● **Given records**:
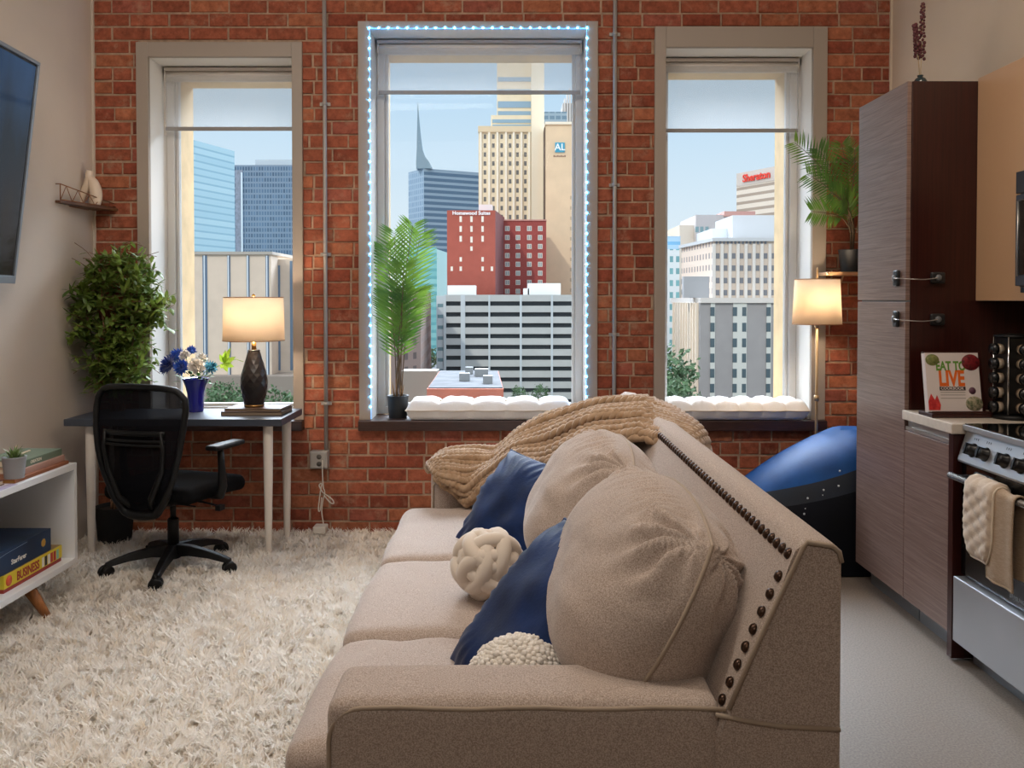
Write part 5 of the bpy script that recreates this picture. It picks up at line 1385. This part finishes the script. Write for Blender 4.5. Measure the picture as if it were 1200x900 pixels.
g2 = thing('board_game_box', 'dark blue board game box stacked on the yellow one', 'game box', (-2.14, 3.45, CB + .071))
MB().box(-2.30, -1.988, 3.20, 3.66, CB + .0712, CB + .165).build('lid', NVB, g2, bevel=.0015)
text_mesh('StarFarer', .028, mat('print_white', 'e6e2da', .5), g2, Mside(-1.9875, 3.42, CB + .105), 'lettering', .0004, bold=.0006)
MB().lathe([(.016, 0), (.018, .0003), (.016, .0006)], (0, 0, 0), 7).xf(Mside(-1.9875, 3.60, CB + .118)).build('gold_crest', mat('crest_gold', 'b08a3a', .4), g2)
MB().tube([(-1.9878, 3.21, CB + .135), (-1.9878, 3.33, CB + .150), (-1.9878, 3.48, CB + .156)], .0008, 4).build('swoosh', mat('print_pale_blue', '9fb4c8', .5), g2)
# on the console top
CT = cz1 + .0005
book(-2.19, -1.965, 3.36, 3.77, CT, CT + .014, mat('cover_rust', '8b5230', .5), 'flat rust-coloured book at the bottom of the console stack', grp='books on the media console', spine='x1', pages=mat('amber_pages', 'b98a4a', .8))
book(-2.17, -1.982, 3.46, 3.768, CT + .0145, CT + .040, mat('cover_pink', 'b08a7a', .6), 'faded pink book in the middle of the console stack', grp='books on the media console', spine='x1')
b3 = book(-2.175, -1.99, 3.47, 3.76, CT + .0405, CT + .070, mat('cover_green', '66735f', .6), 'sage green book on top of the console stack', grp='books on the media console', spine='x1')
text_mesh('CREATION', .017, PG, b3, Mside(-1.9897, 3.555, CT + .055), 'spine_lettering', .0003, bold=.0004)
MB().box(-.03, .03, -.005, .005, 0, .004, M=TR((-2.08, 3.62, CT + .073), 0, -12, 60)).build('bookmark', PG, b3)
book(-2.2, -1.995, 3.02, 3.34, CT, CT + .020, mat('cover_brown2', '6b3b2c', .5), 'brown book beside the succulent pot on the console', grp='books on the media console', spine='y0')
mg = MB(); mg.box(-.018, .018, -.36, .33, CT, CT + .0014, M=TR((-1.964, 3.02, 0), 0, 0, 0)); o = mg.build('magazine', mat('magazine_print', 'd9d2dc', .4, color2='8f7fb0', vscale=9), None, loc=(-1.964, 3.02, CT))
tag(o, 'glossy white and purple magazine along the console edge', 'magazine')
sx_, sy_ = WX(14.5, 3.40), 3.40
su = thing('succulent_pot', 'spiky small succulent in a grey concrete pot on the console', 'plant', (sx_, sy_, CT + .0145))
pot(su, sx_, sy_, CT + .0145, .036, .044, .085, mat('grey_concrete_pot', '8f9092', .8, bump=.15, bscale=80))
m = MB(); rd = random.Random(4)
for i in range(34):
    t = i * 2.4; el = .35 + 1.1 * (i / 34); L_ = rd.uniform(.045, .065); b_ = Vector((sx_ + .01 * math.cos(t), sy_ + .01 * math.sin(t), CT + .085)); leaf(m, b_, b_ + Vector((math.cos(t) * math.cos(el), math.sin(t) * math.cos(el), math.sin(el))) * L_, .0045, .12)
m.build('leaves', mat('succulent_leaf', '5c7a44', .5, color2='86955a', vscale=30), su)

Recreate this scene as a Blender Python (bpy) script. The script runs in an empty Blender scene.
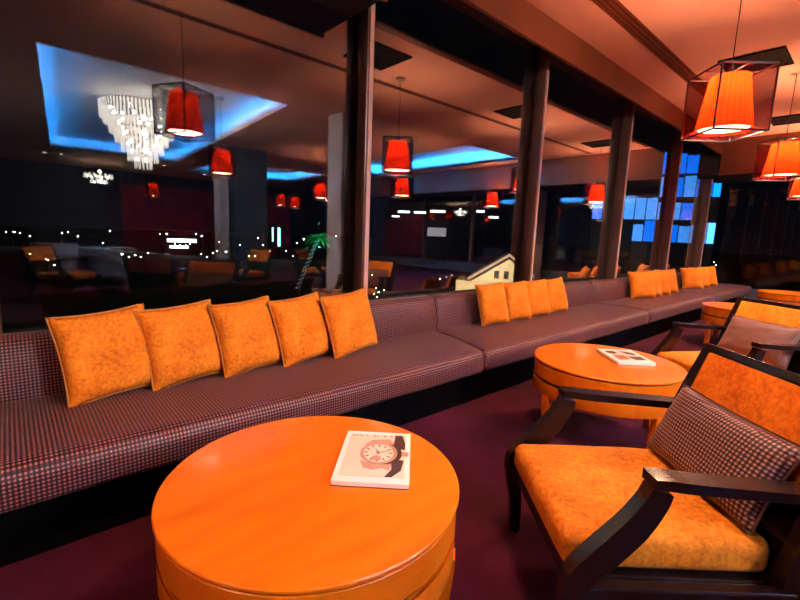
import bpy, bmesh, math, random
from mathutils import Vector, Matrix, noise
R = math.radians; PI = math.pi
random.seed(7)
COL = bpy.context.scene.collection
YG, ZC, XE, XW, YB = 2.88, 3.39, 12.4, -3.4, -15.5     # glass plane, ceiling, end walls, back wall

# ---------------------------------------------------------------- nodes
class NT:
    def __init__(s, name):
        s.m = bpy.data.materials.new(name); s.m.use_nodes = True; s.t = s.m.node_tree; s.t.nodes.clear()
        s.out = s.n('ShaderNodeOutputMaterial')
    def n(s, t, **k):
        x = s.t.nodes.new(t)
        for a, v in k.items():
            if a.startswith('i_'):
                key = a[2:]; key = int(key) if key.isdigit() else key.replace('_', ' ')
                x.inputs[key].default_value = v
            else: setattr(x, a, v)
        return x
    def l(s, a, b): s.t.links.new(a, b)
    def math(s, op, a, b=None, c=None):
        x = s.n('ShaderNodeMath', operation=op)
        for i, v in enumerate((a, b, c)):
            if v is None: continue
            if isinstance(v, (int, float)): x.inputs[i].default_value = v
            else: s.l(v, x.inputs[i])
        return x.outputs[0]
    def ramp(s, fac, stops):
        r = s.n('ShaderNodeValToRGB'); e = r.color_ramp.elements
        while len(e) < len(stops): e.new(.5)
        for i, (p, c) in enumerate(stops): e[i].position = p; e[i].color = (*c, 1)
        s.l(fac, r.inputs[0]); return r.outputs[0]
    def bsdf(s, **k):
        b = s.n('ShaderNodeBsdfPrincipled')
        for a, v in k.items():
            inp = b.inputs[a.replace('_', ' ')]
            if hasattr(v, 'links') or isinstance(v, bpy.types.NodeSocket): s.l(v, inp)
            else: inp.default_value = (*v, 1) if isinstance(v, tuple) and len(v) == 3 else v
        s.l(b.outputs[0], s.out.inputs[0]); return b
    def noise(s, scale, detail=3, coord='Object', sc=(1, 1, 1), rough=.5):
        tc = s.n('ShaderNodeTexCoord'); mp = s.n('ShaderNodeMapping'); mp.inputs['Scale'].default_value = sc
        s.l(tc.outputs[coord], mp.inputs[0])
        x = s.n('ShaderNodeTexNoise'); x.inputs['Scale'].default_value = scale; x.inputs['Detail'].default_value = detail
        x.inputs['Roughness'].default_value = rough
        s.l(mp.outputs[0], x.inputs['Vector']); return x.outputs['Fac']
    def bump(s, b, h, strength=.3, dist=.01):
        x = s.n('ShaderNodeBump'); x.inputs['Strength'].default_value = strength; x.inputs['Distance'].default_value = dist
        s.l(h, x.inputs['Height']); s.l(x.outputs[0], b.inputs['Normal'])

def plain(name, c, rough=.5, metal=0, var=.12, scale=8, coat=0, spec=.5, bump=0):
    t = NT(name); f = t.noise(scale, 4)
    a = tuple(v*(1-var) for v in c); d = tuple(min(1, v*(1+var)) for v in c)
    b = t.bsdf(Base_Color=t.ramp(f, [(.3, a), (.7, d)]), Roughness=rough, Metallic=metal)
    b.inputs['Coat Weight'].default_value = coat; b.inputs['Coat Roughness'].default_value = .08
    b.inputs['Specular IOR Level'].default_value = spec
    if bump: t.bump(b, f, bump, .004)
    return t.m

def glow(name, c, s):
    t = NT(name); e = t.n('ShaderNodeEmission'); e.inputs[0].default_value = (*c, 1); e.inputs[1].default_value = s
    t.l(e.outputs[0], t.out.inputs[0]); return t.m

def check_fabric(name, cell, dark, mid, light):
    t = NT(name); uv = t.n('ShaderNodeUVMap', uv_map='UVMap'); sp = t.n('ShaderNodeSeparateXYZ'); t.l(uv.outputs[0], sp.inputs[0])
    def sq(o):
        x = t.math('MULTIPLY', o, 2*PI/cell); x = t.math('SINE', x); x = t.math('MULTIPLY_ADD', x, 2.2, .35)
        n = t.n('ShaderNodeClamp'); t.l(x, n.inputs[0]); return n.outputs[0]
    a, b = sq(sp.outputs[0]), sq(sp.outputs[1])
    s_ = t.math('ADD', a, b); s_ = t.math('MULTIPLY', s_, .5)
    nz = t.noise(240, 2); s2 = t.math('ADD', s_, t.math('MULTIPLY_ADD', nz, .3, -.15))
    c = t.ramp(s2, [(0, dark), (.5, mid), (.95, light)])
    bs = t.bsdf(Base_Color=c, Roughness=.48)
    bs.inputs['Sheen Weight'].default_value = .05; bs.inputs['Sheen Roughness'].default_value = .4
    bs.inputs['Specular IOR Level'].default_value = .30
    t.bump(bs, s_, .35, .002); return t.m

def velvet(name, c1, c2, c3):
    t = NT(name); f = t.noise(60, 6, rough=.7); g = t.noise(7, 3)
    s_ = t.math('ADD', t.math('MULTIPLY', f, .65), t.math('MULTIPLY', g, .35))
    b = t.bsdf(Base_Color=t.ramp(s_, [(.36, c1), (.5, c2), (.64, c3)]), Roughness=.8)
    b.inputs['Sheen Weight'].default_value = .04; b.inputs['Specular IOR Level'].default_value = .2; b.inputs['Sheen Roughness'].default_value = .4
    h = t.noise(420, 3); t.bump(b, t.math('ADD', h, f), .45, .002); return t.m

def wood_orange(name):
    t = NT(name); f = t.noise(2.2, 4, sc=(1, 5.5, 1)); g = t.noise(26, 4, sc=(.5, 7, 7))
    s_ = t.math('ADD', t.math('MULTIPLY', f, .75), t.math('MULTIPLY', g, .25))
    b = t.bsdf(Base_Color=t.ramp(s_, [(.3, (.60, .105, .002)), (.5, (.70, .152, .004)), (.7, (.80, .19, .004))]), Roughness=.35)
    b.inputs['Specular IOR Level'].default_value = .25; b.inputs['Coat Weight'].default_value = .25; b.inputs['Coat Roughness'].default_value = .1; return t.m

def carpet():
    t = NT('wine_carpet'); f = t.noise(1.7, 4); g = t.noise(160, 3)
    s_ = t.math('ADD', t.math('MULTIPLY', f, .7), t.math('MULTIPLY', g, .3))
    b = t.bsdf(Base_Color=t.ramp(s_, [(.35, (.030, .003, .008)), (.5, (.056, .005, .017)), (.65, (.085, .009, .030))]), Roughness=.95)
    b.inputs['Specular IOR Level'].default_value = .15
    t.bump(b, g, .6, .006); return t.m

def glass(name='window_glass'):
    t = NT(name); lw = t.n('ShaderNodeLayerWeight'); lw.inputs[0].default_value = .5
    fac = t.math('MULTIPLY_ADD', t.math('POWER', lw.outputs['Facing'], 1.4), .85, .035)
    tr = t.n('ShaderNodeBsdfTransparent'); tr.inputs[0].default_value = (.86, .90, .93, 1)
    gl = t.n('ShaderNodeBsdfGlossy'); gl.inputs['Roughness'].default_value = .0; gl.inputs[0].default_value = (.95, .97, 1, 1)
    mx = t.n('ShaderNodeMixShader'); t.l(fac, mx.inputs[0]); t.l(tr.outputs[0], mx.inputs[1]); t.l(gl.outputs[0], mx.inputs[2])
    t.l(mx.outputs[0], t.out.inputs[0]); return t.m

def shade_mat():
    t = NT('pleated_red_shade'); tc = t.n('ShaderNodeTexCoord'); sp = t.n('ShaderNodeSeparateXYZ'); t.l(tc.outputs['Object'], sp.inputs[0])
    ang = t.math('ARCTAN2', sp.outputs[1], sp.outputs[0]); pl = t.math('SINE', t.math('MULTIPLY', ang, 28)); pl = t.math('MULTIPLY_ADD', pl, .5, .5)
    c = t.ramp(pl, [(0, (.70, .026, .003)), (1, (.90, .044, .005))])
    d = t.n('ShaderNodeBsdfDiffuse'); tr = t.n('ShaderNodeBsdfTranslucent'); t.l(c, d.inputs[0]); t.l(c, tr.inputs[0])
    mx = t.n('ShaderNodeMixShader'); mx.inputs[0].default_value = .75; t.l(d.outputs[0], mx.inputs[1]); t.l(tr.outputs[0], mx.inputs[2])
    t.l(mx.outputs[0], t.out.inputs[0]); return t.m

def sheer():
    t = NT('sheer_black_red_organza'); d = t.n('ShaderNodeBsdfDiffuse'); d.inputs[0].default_value = (.07, .004, .010, 1)
    trl = t.n('ShaderNodeBsdfTranslucent'); trl.inputs[0].default_value = (.11, .005, .008, 1)
    m1 = t.n('ShaderNodeMixShader'); m1.inputs[0].default_value = .5; t.l(d.outputs[0], m1.inputs[1]); t.l(trl.outputs[0], m1.inputs[2])
    tr = t.n('ShaderNodeBsdfTransparent'); m2 = t.n('ShaderNodeMixShader'); m2.inputs[0].default_value = .68
    t.l(m1.outputs[0], m2.inputs[1]); t.l(tr.outputs[0], m2.inputs[2]); t.l(m2.outputs[0], t.out.inputs[0]); return t.m

def crystal():
    t = NT('glowing_crystal'); d = t.n('ShaderNodeBsdfTranslucent'); d.inputs[0].default_value = (.95, .9, .82, 1)
    g = t.n('ShaderNodeBsdfGlossy'); g.inputs['Roughness'].default_value = .15
    mx = t.n('ShaderNodeMixShader'); mx.inputs[0].default_value = .3; t.l(d.outputs[0], mx.inputs[1]); t.l(g.outputs[0], mx.inputs[2])
    tr = t.n('ShaderNodeBsdfTransparent'); m2 = t.n('ShaderNodeMixShader'); m2.inputs[0].default_value = .35
    em = t.n('ShaderNodeEmission'); em.inputs[0].default_value = (1, .88, .72, 1); em.inputs[1].default_value = 13  # emission added to the drops in place of bulb light they would scatter
    m3 = t.n('ShaderNodeMixShader'); m3.inputs[0].default_value = .5; t.l(mx.outputs[0], m3.inputs[1]); t.l(em.outputs[0], m3.inputs[2])
    t.l(m3.outputs[0], m2.inputs[1]); t.l(tr.outputs[0], m2.inputs[2]); t.l(m2.outputs[0], t.out.inputs[0]); return t.m

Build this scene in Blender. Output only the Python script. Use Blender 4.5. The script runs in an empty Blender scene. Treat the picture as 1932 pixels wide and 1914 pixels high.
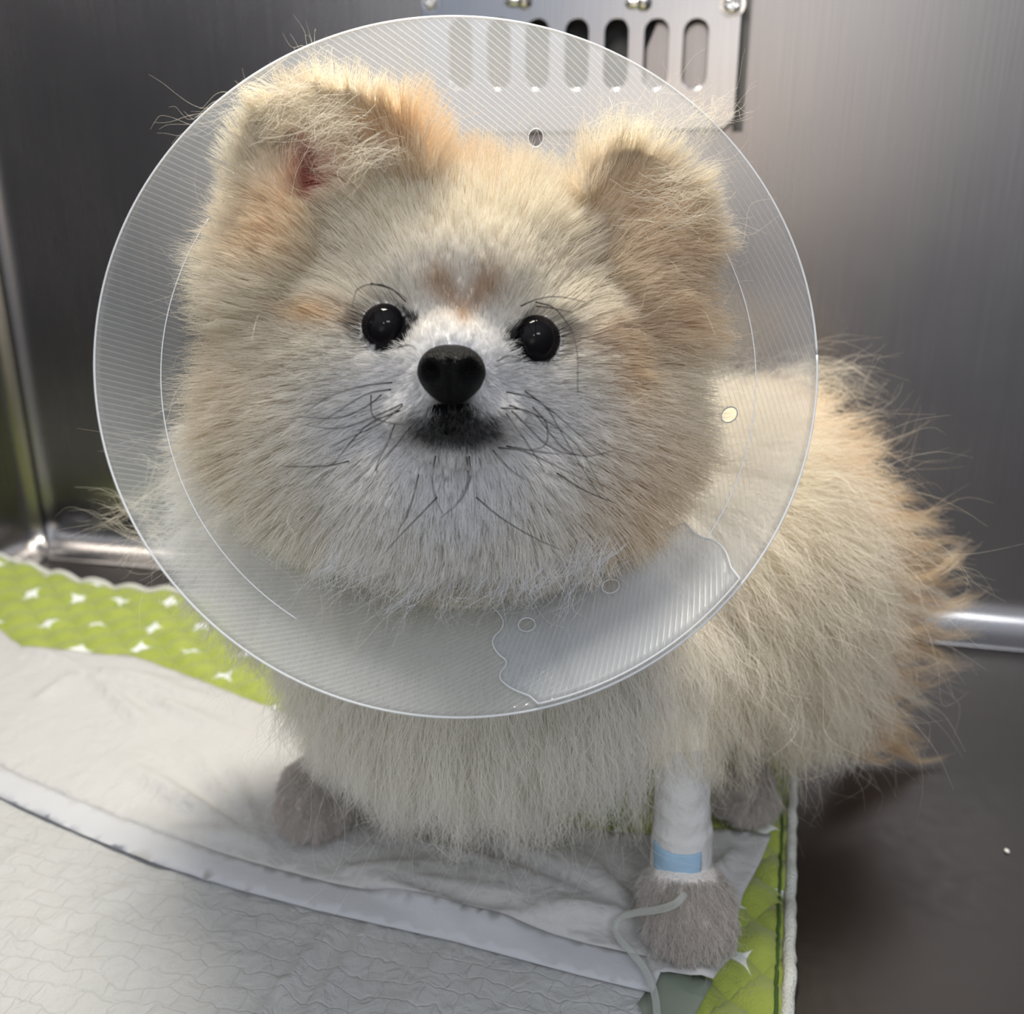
import bpy, bmesh, math, random
import numpy as np
from mathutils import Vector, Matrix, kdtree, noise, bvhtree
from mathutils.geometry import delaunay_2d_cdt

SC = bpy.context.scene
COL = SC.collection
rng = np.random.default_rng(7)
random.seed(7)

# ------------------------------------------------------------------ camera
F = 1700.0                      # focal length in pixels of the 1932x1914 frame
CX, CY = 966.0, 957.0
H = 0.30
PITCH = math.radians(18)
cP, sP = math.cos(PITCH), math.sin(PITCH)
CAM = np.array([0, 0, H])
RIGHT = np.array([1.0, 0, 0]); FWD = np.array([0, cP, -sP]); UP = np.array([0, sP, cP])
cd = bpy.data.cameras.new('camera')
cam_ob = bpy.data.objects.new('camera', cd); COL.objects.link(cam_ob)
cd.sensor_fit = 'HORIZONTAL'; cd.sensor_width = 36; cd.lens = F / 1932 * 36
cd.clip_start = 0.01; cd.clip_end = 50
cam_ob.location = CAM; cam_ob.rotation_euler = (math.pi / 2 - PITCH, 0, 0)
cd.dof.use_dof = True; cd.dof.focus_distance = 0.31; cd.dof.aperture_fstop = 9.0
SC.camera = cam_ob

# ------------------------------------------------------------------ light, exposure
SC.view_settings.view_transform = 'Standard'
SC.view_settings.look = 'None'
SC.view_settings.exposure = 0.13
SC.view_settings.gamma = 1.0
SC.view_settings.use_curve_mapping = False
SC.cycles.max_bounces = 10
SC.cycles.transparent_max_bounces = 24
SC.cycles.diffuse_bounces = 4
SC.cycles.glossy_bounces = 3
SC.cycles.transmission_bounces = 4

def lin(c):
    return tuple(((v / 255) / 12.92 if v / 255 <= 0.04045 else ((v / 255 + 0.055) / 1.055) ** 2.4) for v in c)

def nodes_of(idb):
    idb.use_nodes = True
    nt = idb.node_tree
    nt.nodes.clear()
    return nt, nt.nodes, nt.links

def N(nt, typ, **kw):
    n = nt.nodes.new(typ)
    for k, v in kw.items():
        if k == 'inp':
            for a, b in v.items():
                n.inputs[a].default_value = b
        else:
            setattr(n, k, v)
    return n

def math_node(nt, op, a, b=None, c=None, clamp=False):
    n = nt.nodes.new('ShaderNodeMath'); n.operation = op; n.use_clamp = clamp
    for i, v in enumerate((a, b, c)):
        if v is None: continue
        if isinstance(v, (int, float)): n.inputs[i].default_value = v
        else: nt.links.new(v, n.inputs[i])
    return n.outputs[0]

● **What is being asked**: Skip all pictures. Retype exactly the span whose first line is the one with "Build this scene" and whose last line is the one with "from mathutils.geometry import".

● **Solution to the exercise**:
Build this scene in Blender. Output only the Python script. Use Blender 4.5. The script runs in an empty Blender scene. Treat the picture as 1932 pixels wide and 1914 pixels high.
import bpy, bmesh, math, random
import numpy as np
from mathutils import Vector, Matrix, kdtree, noise, bvhtree
from mathutils.geometry import delaunay_2d_cdt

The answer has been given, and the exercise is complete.